#### Recorded data
--------------------

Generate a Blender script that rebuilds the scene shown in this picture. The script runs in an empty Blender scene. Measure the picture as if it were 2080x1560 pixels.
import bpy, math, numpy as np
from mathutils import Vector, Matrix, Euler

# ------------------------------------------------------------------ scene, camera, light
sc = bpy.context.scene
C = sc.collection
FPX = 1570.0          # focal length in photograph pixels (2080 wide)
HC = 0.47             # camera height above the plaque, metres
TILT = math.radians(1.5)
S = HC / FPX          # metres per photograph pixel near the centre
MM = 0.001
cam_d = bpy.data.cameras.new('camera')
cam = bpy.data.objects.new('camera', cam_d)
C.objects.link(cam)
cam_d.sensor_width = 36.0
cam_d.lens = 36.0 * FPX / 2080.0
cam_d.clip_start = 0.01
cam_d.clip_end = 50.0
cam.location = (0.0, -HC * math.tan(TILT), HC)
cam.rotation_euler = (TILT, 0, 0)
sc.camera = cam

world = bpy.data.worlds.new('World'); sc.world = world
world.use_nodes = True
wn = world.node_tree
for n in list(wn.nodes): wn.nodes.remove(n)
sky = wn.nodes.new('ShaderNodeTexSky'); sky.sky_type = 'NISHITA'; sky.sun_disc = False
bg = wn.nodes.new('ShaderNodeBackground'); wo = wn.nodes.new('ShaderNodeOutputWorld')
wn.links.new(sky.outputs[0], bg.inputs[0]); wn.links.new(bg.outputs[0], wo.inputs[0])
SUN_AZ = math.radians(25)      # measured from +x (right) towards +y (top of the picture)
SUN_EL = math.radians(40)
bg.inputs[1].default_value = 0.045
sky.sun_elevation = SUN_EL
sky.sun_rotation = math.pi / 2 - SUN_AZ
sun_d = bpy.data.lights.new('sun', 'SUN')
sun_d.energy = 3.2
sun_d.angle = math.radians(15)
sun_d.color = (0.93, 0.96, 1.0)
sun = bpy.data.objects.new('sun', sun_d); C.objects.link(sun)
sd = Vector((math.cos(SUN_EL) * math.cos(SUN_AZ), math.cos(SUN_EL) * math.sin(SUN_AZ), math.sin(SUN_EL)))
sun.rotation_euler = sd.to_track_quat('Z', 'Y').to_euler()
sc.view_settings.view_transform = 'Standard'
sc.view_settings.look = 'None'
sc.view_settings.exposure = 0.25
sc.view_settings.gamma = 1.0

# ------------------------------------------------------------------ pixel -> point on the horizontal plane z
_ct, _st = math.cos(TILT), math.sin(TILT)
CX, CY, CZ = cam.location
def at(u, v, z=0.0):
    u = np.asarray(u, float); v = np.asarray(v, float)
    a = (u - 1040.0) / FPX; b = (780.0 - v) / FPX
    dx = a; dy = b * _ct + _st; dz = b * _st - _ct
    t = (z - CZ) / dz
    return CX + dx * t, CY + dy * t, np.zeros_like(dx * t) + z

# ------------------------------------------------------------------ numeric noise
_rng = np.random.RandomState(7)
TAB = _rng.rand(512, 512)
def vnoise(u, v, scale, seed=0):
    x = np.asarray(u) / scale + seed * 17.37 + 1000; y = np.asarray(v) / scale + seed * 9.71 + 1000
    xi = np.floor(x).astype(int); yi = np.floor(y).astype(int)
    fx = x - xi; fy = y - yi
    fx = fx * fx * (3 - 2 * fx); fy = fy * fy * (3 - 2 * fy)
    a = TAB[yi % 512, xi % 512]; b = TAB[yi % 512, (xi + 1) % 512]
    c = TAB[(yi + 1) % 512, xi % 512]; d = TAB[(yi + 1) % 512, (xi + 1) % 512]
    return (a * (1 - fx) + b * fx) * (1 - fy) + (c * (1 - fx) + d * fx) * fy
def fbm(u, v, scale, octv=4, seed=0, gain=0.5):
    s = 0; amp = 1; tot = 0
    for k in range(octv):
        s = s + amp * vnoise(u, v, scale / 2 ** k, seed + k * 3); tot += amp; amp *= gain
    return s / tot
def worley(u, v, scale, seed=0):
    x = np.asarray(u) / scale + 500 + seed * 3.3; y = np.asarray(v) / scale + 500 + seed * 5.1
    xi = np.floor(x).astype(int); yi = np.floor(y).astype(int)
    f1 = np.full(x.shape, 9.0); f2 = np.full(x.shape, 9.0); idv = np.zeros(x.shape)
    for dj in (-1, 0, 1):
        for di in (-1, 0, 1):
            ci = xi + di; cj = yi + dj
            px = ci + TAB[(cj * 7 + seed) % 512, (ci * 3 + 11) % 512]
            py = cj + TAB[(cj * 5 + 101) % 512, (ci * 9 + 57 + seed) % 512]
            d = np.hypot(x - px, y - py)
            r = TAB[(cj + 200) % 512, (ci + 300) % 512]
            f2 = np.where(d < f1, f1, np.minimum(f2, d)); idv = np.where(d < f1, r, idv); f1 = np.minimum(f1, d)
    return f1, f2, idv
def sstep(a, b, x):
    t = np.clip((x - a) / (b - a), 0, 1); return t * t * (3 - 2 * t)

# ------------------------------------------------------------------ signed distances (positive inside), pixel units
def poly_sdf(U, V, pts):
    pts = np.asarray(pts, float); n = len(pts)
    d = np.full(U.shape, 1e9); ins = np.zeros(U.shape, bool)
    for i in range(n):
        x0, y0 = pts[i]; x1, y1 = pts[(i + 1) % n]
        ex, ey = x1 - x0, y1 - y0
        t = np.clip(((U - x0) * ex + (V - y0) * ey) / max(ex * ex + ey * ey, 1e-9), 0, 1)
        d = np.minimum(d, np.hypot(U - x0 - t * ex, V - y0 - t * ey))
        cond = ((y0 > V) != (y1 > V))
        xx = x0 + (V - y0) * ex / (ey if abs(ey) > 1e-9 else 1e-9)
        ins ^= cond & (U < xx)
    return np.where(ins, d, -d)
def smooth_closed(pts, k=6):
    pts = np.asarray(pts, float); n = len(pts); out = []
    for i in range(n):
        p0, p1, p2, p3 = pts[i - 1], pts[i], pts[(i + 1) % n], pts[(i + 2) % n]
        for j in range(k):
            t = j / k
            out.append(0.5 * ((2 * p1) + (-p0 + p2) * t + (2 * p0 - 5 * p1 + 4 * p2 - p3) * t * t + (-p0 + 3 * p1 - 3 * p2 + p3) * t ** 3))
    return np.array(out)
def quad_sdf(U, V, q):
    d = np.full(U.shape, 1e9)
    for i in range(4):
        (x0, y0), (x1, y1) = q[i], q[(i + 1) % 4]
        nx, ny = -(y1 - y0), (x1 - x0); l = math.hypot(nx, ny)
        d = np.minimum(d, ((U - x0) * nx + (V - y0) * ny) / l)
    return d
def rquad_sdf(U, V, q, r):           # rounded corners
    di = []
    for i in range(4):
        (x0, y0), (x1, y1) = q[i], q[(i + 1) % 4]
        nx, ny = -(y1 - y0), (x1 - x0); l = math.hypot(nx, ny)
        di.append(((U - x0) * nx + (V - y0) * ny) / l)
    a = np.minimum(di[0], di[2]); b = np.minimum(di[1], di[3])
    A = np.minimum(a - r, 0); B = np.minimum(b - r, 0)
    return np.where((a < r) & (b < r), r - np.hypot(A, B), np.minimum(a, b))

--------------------

#### What you will do
From the first line to the last, please quote the material above exactly.

#### Correct output
Generate a Blender script that rebuilds the scene shown in this picture. The script runs in an empty Blender scene. Measure the picture as if it were 2080x1560 pixels.
import bpy, math, numpy as np
from mathutils import Vector, Matrix, Euler

# ------------------------------------------------------------------ scene, camera, light
sc = bpy.context.scene
C = sc.collection
FPX = 1570.0          # focal length in photograph pixels (2080 wide)
HC = 0.47             # camera height above the plaque, metres
TILT = math.radians(1.5)
S = HC / FPX          # metres per photograph pixel near the centre
MM = 0.001
cam_d = bpy.data.cameras.new('camera')
cam = bpy.data.objects.new('camera', cam_d)
C.objects.link(cam)
cam_d.sensor_width = 36.0
cam_d.lens = 36.0 * FPX / 2080.0
cam_d.clip_start = 0.01
cam_d.clip_end = 50.0
cam.location = (0.0, -HC * math.tan(TILT), HC)
cam.rotation_euler = (TILT, 0, 0)
sc.camera = cam

world = bpy.data.worlds.new('World'); sc.world = world
world.use_nodes = True
wn = world.node_tree
for n in list(wn.nodes): wn.nodes.remove(n)
sky = wn.nodes.new('ShaderNodeTexSky'); sky.sky_type = 'NISHITA'; sky.sun_disc = False
bg = wn.nodes.new('ShaderNodeBackground'); wo = wn.nodes.new('ShaderNodeOutputWorld')
wn.links.new(sky.outputs[0], bg.inputs[0]); wn.links.new(bg.outputs[0], wo.inputs[0])
SUN_AZ = math.radians(25)      # measured from +x (right) towards +y (top of the picture)
SUN_EL = math.radians(40)
bg.inputs[1].default_value = 0.045
sky.sun_elevation = SUN_EL
sky.sun_rotation = math.pi / 2 - SUN_AZ
sun_d = bpy.data.lights.new('sun', 'SUN')
sun_d.energy = 3.2
sun_d.angle = math.radians(15)
sun_d.color = (0.93, 0.96, 1.0)
sun = bpy.data.objects.new('sun', sun_d); C.objects.link(sun)
sd = Vector((math.cos(SUN_EL) * math.cos(SUN_AZ), math.cos(SUN_EL) * math.sin(SUN_AZ), math.sin(SUN_EL)))
sun.rotation_euler = sd.to_track_quat('Z', 'Y').to_euler()
sc.view_settings.view_transform = 'Standard'
sc.view_settings.look = 'None'
sc.view_settings.exposure = 0.25
sc.view_settings.gamma = 1.0

# ------------------------------------------------------------------ pixel -> point on the horizontal plane z
_ct, _st = math.cos(TILT), math.sin(TILT)
CX, CY, CZ = cam.location
def at(u, v, z=0.0):
    u = np.asarray(u, float); v = np.asarray(v, float)
    a = (u - 1040.0) / FPX; b = (780.0 - v) / FPX
    dx = a; dy = b * _ct + _st; dz = b * _st - _ct
    t = (z - CZ) / dz
    return CX + dx * t, CY + dy * t, np.zeros_like(dx * t) + z

# ------------------------------------------------------------------ numeric noise
_rng = np.random.RandomState(7)
TAB = _rng.rand(512, 512)
def vnoise(u, v, scale, seed=0):
    x = np.asarray(u) / scale + seed * 17.37 + 1000; y = np.asarray(v) / scale + seed * 9.71 + 1000
    xi = np.floor(x).astype(int); yi = np.floor(y).astype(int)
    fx = x - xi; fy = y - yi
    fx = fx * fx * (3 - 2 * fx); fy = fy * fy * (3 - 2 * fy)
    a = TAB[yi % 512, xi % 512]; b = TAB[yi % 512, (xi + 1) % 512]
    c = TAB[(yi + 1) % 512, xi % 512]; d = TAB[(yi + 1) % 512, (xi + 1) % 512]
    return (a * (1 - fx) + b * fx) * (1 - fy) + (c * (1 - fx) + d * fx) * fy
def fbm(u, v, scale, octv=4, seed=0, gain=0.5):
    s = 0; amp = 1; tot = 0
    for k in range(octv):
        s = s + amp * vnoise(u, v, scale / 2 ** k, seed + k * 3); tot += amp; amp *= gain
    return s / tot
def worley(u, v, scale, seed=0):
    x = np.asarray(u) / scale + 500 + seed * 3.3; y = np.asarray(v) / scale + 500 + seed * 5.1
    xi = np.floor(x).astype(int); yi = np.floor(y).astype(int)
    f1 = np.full(x.shape, 9.0); f2 = np.full(x.shape, 9.0); idv = np.zeros(x.shape)
    for dj in (-1, 0, 1):
        for di in (-1, 0, 1):
            ci = xi + di; cj = yi + dj
            px = ci + TAB[(cj * 7 + seed) % 512, (ci * 3 + 11) % 512]
            py = cj + TAB[(cj * 5 + 101) % 512, (ci * 9 + 57 + seed) % 512]
            d = np.hypot(x - px, y - py)
            r = TAB[(cj + 200) % 512, (ci + 300) % 512]
            f2 = np.where(d < f1, f1, np.minimum(f2, d)); idv = np.where(d < f1, r, idv); f1 = np.minimum(f1, d)
    return f1, f2, idv
def sstep(a, b, x):
    t = np.clip((x - a) / (b - a), 0, 1); return t * t * (3 - 2 * t)

# ------------------------------------------------------------------ signed distances (positive inside), pixel units
def poly_sdf(U, V, pts):
    pts = np.asarray(pts, float); n = len(pts)
    d = np.full(U.shape, 1e9); ins = np.zeros(U.shape, bool)
    for i in range(n):
        x0, y0 = pts[i]; x1, y1 = pts[(i + 1) % n]
        ex, ey = x1 - x0, y1 - y0
        t = np.clip(((U - x0) * ex + (V - y0) * ey) / max(ex * ex + ey * ey, 1e-9), 0, 1)
        d = np.minimum(d, np.hypot(U - x0 - t * ex, V - y0 - t * ey))
        cond = ((y0 > V) != (y1 > V))
        xx = x0 + (V - y0) * ex / (ey if abs(ey) > 1e-9 else 1e-9)
        ins ^= cond & (U < xx)
    return np.where(ins, d, -d)
def smooth_closed(pts, k=6):
    pts = np.asarray(pts, float); n = len(pts); out = []
    for i in range(n):
        p0, p1, p2, p3 = pts[i - 1], pts[i], pts[(i + 1) % n], pts[(i + 2) % n]
        for j in range(k):
            t = j / k
            out.append(0.5 * ((2 * p1) + (-p0 + p2) * t + (2 * p0 - 5 * p1 + 4 * p2 - p3) * t * t + (-p0 + 3 * p1 - 3 * p2 + p3) * t ** 3))
    return np.array(out)
def quad_sdf(U, V, q):
    d = np.full(U.shape, 1e9)
    for i in range(4):
        (x0, y0), (x1, y1) = q[i], q[(i + 1) % 4]
        nx, ny = -(y1 - y0), (x1 - x0); l = math.hypot(nx, ny)
        d = np.minimum(d, ((U - x0) * nx + (V - y0) * ny) / l)
    return d
def rquad_sdf(U, V, q, r):           # rounded corners
    di = []
    for i in range(4):
        (x0, y0), (x1, y1) = q[i], q[(i + 1) % 4]
        nx, ny = -(y1 - y0), (x1 - x0); l = math.hypot(nx, ny)
        di.append(((U - x0) * nx + (V - y0) * ny) / l)
    a = np.minimum(di[0], di[2]); b = np.minimum(di[1], di[3])
    A = np.minimum(a - r, 0); B = np.minimum(b - r, 0)
    return np.where((a < r) & (b < r), r - np.hypot(A, B), np.minimum(a, b))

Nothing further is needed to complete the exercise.